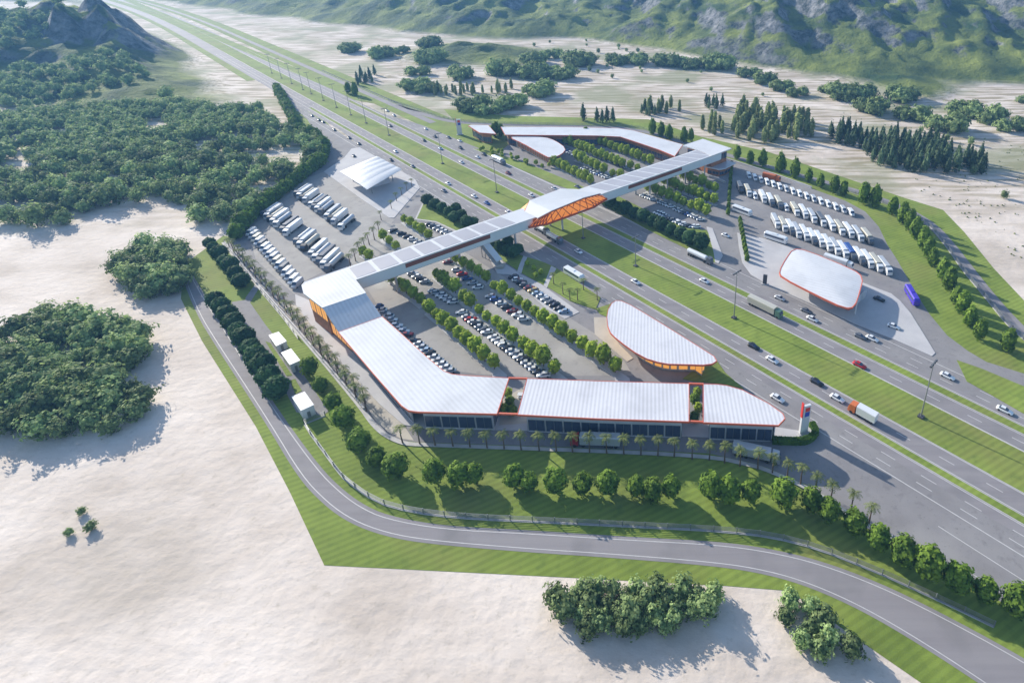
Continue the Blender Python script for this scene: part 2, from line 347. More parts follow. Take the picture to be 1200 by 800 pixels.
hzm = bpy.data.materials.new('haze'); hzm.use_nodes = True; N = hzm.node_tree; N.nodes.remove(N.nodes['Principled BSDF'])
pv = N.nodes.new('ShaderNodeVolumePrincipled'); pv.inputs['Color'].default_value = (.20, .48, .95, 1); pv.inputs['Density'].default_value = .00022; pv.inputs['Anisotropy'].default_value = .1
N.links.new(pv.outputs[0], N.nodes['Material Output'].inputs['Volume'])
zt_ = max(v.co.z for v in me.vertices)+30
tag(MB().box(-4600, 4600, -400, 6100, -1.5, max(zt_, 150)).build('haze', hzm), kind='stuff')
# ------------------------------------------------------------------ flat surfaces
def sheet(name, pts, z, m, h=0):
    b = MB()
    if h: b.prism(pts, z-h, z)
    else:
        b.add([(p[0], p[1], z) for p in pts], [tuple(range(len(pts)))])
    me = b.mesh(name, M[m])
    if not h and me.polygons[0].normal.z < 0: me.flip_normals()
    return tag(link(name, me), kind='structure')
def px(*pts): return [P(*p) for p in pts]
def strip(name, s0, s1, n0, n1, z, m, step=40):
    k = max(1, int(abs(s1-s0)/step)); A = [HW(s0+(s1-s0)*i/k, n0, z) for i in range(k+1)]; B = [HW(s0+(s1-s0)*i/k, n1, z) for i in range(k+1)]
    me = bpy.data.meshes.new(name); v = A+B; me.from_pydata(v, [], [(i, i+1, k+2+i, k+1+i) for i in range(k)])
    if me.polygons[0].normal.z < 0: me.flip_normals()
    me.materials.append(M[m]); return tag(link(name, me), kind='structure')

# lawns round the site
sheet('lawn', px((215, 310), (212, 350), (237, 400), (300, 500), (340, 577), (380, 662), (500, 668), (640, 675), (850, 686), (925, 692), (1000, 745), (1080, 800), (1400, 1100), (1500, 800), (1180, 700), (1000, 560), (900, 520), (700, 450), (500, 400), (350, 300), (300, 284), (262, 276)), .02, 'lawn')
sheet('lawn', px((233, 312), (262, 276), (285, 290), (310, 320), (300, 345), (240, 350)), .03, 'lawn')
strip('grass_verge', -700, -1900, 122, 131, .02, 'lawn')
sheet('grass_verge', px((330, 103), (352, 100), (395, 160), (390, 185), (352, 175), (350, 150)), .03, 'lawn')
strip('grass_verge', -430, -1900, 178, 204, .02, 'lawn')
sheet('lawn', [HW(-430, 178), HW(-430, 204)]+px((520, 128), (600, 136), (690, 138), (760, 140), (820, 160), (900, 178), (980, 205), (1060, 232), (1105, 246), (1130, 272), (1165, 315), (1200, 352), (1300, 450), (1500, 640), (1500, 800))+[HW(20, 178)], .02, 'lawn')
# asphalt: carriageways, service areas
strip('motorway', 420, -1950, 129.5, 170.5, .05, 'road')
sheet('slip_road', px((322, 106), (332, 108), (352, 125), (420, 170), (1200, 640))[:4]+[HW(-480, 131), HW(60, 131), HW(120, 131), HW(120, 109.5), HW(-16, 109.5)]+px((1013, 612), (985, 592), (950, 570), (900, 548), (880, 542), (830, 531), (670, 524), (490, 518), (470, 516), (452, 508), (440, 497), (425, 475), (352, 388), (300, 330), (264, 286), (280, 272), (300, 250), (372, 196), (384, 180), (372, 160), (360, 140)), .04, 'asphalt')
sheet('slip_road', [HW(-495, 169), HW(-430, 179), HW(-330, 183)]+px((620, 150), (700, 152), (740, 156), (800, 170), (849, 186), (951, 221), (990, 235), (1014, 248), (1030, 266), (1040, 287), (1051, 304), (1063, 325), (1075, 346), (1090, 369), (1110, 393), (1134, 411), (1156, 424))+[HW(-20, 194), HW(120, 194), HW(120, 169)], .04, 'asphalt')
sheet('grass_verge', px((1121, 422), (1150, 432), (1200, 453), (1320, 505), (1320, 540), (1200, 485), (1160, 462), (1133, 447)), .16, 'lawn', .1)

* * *

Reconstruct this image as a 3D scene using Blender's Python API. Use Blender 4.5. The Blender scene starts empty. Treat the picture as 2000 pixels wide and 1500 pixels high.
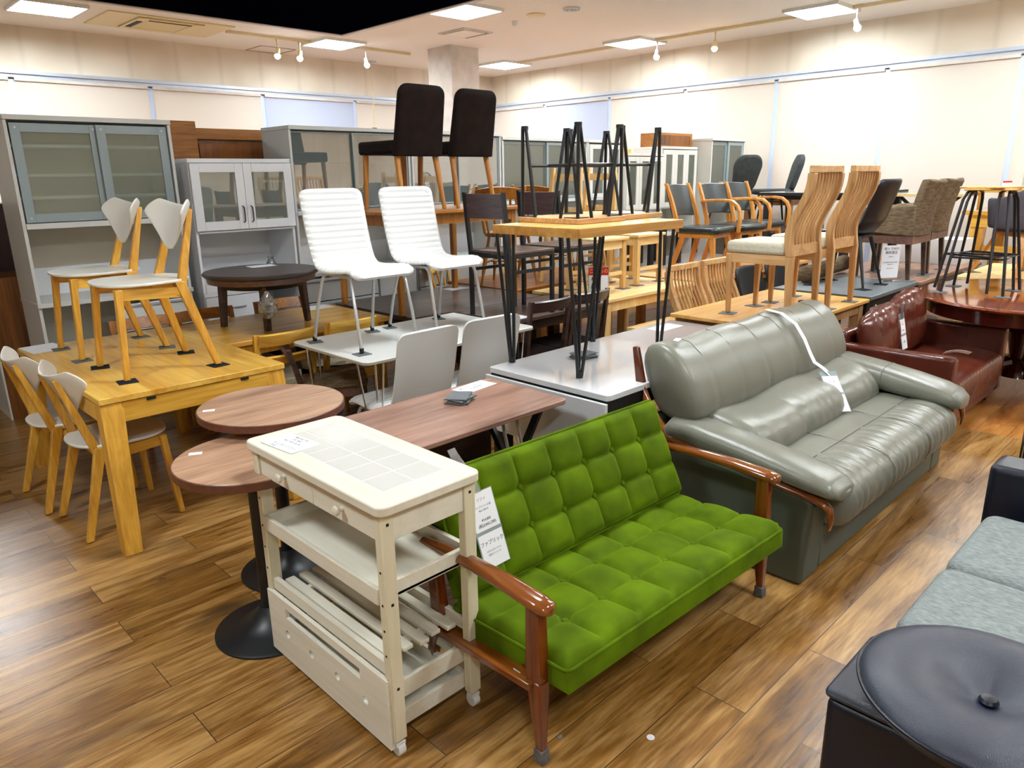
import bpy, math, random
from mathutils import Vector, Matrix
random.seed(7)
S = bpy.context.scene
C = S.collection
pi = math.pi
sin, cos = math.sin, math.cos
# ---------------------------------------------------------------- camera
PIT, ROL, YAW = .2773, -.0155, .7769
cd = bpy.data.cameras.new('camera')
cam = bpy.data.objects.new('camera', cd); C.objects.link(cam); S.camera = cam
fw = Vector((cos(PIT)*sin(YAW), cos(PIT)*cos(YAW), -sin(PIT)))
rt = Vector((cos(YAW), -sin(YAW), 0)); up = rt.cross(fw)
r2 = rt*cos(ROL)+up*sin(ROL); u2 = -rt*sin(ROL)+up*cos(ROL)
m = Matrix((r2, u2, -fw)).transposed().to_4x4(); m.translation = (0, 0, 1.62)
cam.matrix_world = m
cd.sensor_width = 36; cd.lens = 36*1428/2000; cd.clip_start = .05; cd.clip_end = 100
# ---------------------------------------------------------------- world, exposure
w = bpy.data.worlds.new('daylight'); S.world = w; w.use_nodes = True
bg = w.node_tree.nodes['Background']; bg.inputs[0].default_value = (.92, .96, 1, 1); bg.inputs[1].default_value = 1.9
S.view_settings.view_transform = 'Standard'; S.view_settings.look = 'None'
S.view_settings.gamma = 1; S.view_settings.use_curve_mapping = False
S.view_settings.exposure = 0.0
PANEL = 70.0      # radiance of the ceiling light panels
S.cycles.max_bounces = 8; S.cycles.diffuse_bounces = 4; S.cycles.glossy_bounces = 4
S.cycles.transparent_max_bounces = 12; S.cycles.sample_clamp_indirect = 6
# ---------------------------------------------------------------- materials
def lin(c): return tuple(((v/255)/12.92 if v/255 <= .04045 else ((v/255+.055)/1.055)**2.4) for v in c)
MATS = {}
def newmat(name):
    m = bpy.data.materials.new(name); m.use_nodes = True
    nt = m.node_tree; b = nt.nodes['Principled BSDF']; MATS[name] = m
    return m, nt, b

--

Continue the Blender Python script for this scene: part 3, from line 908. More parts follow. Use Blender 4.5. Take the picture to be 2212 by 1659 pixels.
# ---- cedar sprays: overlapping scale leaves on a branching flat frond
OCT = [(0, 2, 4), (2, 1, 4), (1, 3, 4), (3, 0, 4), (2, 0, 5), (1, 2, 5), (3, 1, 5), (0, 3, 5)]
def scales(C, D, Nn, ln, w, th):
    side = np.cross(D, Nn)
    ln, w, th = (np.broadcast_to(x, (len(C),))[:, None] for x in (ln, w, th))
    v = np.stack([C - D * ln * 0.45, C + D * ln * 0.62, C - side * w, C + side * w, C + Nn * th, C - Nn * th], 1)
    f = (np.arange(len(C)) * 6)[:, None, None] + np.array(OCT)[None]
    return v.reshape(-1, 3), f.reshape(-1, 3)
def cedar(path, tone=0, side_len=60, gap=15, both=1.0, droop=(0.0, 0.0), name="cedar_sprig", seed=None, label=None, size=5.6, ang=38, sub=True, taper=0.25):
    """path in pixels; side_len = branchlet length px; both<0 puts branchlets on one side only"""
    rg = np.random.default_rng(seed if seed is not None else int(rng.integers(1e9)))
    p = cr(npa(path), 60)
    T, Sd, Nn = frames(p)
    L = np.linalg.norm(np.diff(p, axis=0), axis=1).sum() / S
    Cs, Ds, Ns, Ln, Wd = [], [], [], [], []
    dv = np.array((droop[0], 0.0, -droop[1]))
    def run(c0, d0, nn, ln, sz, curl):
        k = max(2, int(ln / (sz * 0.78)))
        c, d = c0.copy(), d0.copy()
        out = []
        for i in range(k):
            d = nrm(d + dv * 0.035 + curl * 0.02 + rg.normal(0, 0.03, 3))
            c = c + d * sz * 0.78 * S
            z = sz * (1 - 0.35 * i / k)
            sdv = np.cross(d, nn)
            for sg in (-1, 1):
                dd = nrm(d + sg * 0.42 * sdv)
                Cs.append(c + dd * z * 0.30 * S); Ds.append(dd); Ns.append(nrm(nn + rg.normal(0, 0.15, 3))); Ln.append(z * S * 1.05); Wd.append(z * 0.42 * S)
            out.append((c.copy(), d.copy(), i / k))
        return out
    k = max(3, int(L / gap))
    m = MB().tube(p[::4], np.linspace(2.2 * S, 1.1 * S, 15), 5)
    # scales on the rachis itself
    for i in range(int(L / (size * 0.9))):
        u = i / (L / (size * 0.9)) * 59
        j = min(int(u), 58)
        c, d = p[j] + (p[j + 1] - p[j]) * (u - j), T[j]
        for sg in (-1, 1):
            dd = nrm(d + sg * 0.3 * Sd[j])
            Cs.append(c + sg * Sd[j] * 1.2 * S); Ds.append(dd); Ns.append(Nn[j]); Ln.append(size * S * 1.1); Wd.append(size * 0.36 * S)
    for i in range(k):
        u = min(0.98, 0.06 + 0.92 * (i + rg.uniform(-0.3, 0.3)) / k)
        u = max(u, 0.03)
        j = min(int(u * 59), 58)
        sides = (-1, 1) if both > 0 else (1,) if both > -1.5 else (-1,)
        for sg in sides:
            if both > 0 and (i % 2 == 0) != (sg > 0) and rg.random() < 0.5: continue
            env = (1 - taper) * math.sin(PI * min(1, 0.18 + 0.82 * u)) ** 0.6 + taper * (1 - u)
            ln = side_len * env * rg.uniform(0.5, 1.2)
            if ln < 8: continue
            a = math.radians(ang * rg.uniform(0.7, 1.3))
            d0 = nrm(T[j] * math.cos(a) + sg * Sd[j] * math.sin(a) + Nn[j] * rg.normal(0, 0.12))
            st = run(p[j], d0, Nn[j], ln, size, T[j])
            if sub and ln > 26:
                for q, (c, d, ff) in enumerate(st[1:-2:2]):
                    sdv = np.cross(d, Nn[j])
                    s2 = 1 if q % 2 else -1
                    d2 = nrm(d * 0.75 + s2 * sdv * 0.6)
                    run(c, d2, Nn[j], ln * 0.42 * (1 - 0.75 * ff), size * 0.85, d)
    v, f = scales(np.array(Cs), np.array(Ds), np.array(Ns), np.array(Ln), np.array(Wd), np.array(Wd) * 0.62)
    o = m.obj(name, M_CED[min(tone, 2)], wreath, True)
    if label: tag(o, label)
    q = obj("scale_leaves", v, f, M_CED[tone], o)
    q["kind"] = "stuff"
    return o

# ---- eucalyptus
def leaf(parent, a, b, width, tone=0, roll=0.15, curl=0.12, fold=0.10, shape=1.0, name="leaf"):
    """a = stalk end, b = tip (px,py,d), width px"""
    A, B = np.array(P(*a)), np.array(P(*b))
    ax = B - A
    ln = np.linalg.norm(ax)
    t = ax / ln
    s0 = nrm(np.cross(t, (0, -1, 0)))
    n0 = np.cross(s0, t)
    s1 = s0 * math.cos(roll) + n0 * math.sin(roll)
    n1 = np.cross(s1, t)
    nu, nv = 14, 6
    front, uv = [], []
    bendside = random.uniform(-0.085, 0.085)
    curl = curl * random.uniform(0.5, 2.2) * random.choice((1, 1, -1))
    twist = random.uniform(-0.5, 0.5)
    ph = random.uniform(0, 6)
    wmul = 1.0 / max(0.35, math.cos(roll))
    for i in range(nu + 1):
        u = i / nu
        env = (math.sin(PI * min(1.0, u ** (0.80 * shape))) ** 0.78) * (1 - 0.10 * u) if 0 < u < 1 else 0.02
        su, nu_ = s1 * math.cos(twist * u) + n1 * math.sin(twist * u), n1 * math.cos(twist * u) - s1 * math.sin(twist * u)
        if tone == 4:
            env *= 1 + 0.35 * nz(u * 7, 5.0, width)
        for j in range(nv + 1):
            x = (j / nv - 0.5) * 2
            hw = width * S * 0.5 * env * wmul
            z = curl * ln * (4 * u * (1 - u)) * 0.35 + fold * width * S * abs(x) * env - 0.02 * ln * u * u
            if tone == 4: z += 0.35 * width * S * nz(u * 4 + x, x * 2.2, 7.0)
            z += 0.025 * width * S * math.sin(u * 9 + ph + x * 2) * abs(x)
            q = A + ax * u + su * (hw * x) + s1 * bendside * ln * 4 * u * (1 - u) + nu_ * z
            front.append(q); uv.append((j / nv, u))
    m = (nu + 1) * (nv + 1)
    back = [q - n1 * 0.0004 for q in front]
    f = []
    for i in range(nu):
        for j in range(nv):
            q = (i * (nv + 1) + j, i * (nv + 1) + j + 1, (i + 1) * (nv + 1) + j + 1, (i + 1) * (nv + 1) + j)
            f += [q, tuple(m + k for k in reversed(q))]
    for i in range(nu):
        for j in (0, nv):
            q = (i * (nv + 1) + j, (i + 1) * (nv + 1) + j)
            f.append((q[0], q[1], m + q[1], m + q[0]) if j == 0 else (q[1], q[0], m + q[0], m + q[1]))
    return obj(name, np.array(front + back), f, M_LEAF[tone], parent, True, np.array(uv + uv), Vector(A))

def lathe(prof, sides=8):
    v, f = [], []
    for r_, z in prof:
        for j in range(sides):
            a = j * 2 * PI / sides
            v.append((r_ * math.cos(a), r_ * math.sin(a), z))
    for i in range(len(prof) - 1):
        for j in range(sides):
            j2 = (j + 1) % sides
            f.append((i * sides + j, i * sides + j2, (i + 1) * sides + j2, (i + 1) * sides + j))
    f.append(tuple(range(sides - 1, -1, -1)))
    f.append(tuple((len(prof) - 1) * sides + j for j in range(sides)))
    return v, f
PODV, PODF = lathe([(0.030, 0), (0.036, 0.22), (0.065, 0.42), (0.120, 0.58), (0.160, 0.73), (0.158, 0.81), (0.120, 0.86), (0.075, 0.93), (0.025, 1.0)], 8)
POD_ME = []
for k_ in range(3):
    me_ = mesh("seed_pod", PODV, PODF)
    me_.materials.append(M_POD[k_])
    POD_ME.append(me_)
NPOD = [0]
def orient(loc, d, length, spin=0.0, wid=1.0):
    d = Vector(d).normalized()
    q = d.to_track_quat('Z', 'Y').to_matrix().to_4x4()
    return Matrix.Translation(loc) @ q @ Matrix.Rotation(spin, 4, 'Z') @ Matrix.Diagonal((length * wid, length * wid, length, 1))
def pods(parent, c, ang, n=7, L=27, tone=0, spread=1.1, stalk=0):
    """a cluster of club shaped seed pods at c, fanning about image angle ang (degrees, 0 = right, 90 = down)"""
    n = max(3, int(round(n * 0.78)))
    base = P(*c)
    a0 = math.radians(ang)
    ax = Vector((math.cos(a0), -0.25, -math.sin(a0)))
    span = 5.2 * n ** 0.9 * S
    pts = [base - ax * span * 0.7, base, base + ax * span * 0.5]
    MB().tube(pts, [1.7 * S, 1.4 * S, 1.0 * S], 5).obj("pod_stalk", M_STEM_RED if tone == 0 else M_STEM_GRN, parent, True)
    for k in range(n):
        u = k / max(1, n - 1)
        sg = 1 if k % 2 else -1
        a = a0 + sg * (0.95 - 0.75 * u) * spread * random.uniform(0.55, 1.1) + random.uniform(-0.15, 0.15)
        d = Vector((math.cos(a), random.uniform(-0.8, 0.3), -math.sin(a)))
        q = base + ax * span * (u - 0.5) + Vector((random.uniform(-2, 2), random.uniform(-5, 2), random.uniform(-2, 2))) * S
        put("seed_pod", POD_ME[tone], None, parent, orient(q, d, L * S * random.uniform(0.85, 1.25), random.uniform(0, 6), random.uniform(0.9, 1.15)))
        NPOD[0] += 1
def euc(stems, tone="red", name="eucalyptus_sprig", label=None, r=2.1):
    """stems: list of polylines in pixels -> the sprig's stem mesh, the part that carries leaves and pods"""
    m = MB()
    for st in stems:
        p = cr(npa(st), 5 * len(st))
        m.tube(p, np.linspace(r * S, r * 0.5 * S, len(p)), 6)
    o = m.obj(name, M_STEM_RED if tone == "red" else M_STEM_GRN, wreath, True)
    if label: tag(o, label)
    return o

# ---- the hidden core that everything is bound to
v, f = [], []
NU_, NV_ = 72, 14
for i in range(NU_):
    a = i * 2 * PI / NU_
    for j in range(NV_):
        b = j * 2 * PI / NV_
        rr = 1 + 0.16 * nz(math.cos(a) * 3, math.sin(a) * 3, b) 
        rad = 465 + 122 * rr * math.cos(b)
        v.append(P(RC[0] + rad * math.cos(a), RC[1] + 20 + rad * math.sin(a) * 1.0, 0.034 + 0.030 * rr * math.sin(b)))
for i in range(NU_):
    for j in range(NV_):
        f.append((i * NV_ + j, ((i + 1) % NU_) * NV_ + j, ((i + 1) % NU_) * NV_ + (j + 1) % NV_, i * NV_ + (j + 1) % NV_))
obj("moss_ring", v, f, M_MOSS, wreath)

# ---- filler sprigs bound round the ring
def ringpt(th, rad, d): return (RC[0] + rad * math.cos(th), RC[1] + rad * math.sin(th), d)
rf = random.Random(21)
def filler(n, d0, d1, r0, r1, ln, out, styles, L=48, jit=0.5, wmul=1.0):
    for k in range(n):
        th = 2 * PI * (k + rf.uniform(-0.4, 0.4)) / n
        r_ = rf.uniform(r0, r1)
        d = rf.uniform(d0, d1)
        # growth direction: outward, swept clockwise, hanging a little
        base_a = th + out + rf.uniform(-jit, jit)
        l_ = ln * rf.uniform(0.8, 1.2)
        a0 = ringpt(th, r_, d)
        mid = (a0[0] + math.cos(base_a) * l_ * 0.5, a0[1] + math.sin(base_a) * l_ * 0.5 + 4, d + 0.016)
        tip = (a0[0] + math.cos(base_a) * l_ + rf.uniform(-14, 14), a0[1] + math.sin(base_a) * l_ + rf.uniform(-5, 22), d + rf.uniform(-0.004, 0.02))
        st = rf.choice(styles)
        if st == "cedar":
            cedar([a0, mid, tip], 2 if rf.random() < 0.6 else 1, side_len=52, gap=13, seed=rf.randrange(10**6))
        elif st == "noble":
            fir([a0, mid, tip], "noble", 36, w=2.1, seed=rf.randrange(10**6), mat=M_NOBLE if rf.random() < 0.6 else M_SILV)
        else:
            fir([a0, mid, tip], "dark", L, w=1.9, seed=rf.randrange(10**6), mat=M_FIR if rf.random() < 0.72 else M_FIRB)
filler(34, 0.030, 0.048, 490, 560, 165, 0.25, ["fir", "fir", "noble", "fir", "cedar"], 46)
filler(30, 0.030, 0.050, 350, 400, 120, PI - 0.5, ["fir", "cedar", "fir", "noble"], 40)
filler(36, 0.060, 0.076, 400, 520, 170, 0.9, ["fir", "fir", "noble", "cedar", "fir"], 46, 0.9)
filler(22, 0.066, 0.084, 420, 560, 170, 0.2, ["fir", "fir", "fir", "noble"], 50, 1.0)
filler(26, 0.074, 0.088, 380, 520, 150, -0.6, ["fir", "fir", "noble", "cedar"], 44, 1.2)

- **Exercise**
Beginning with the line that contains "v.append(P(RC[0] + rad" and ending with the line that contains "f, M_MOSS, wreath)", repeat exactly those lines and no others.

- **Exercise answer**
        v.append(P(RC[0] + rad * math.cos(a), RC[1] + 20 + rad * math.sin(a) * 1.0, 0.034 + 0.030 * rr * math.sin(b)))
for i in range(NU_):
    for j in range(NV_):
        f.append((i * NV_ + j, ((i + 1) % NU_) * NV_ + j, ((i + 1) % NU_) * NV_ + (j + 1) % NV_, i * NV_ + (j + 1) % NV_))
obj("moss_ring", v, f, M_MOSS, wreath)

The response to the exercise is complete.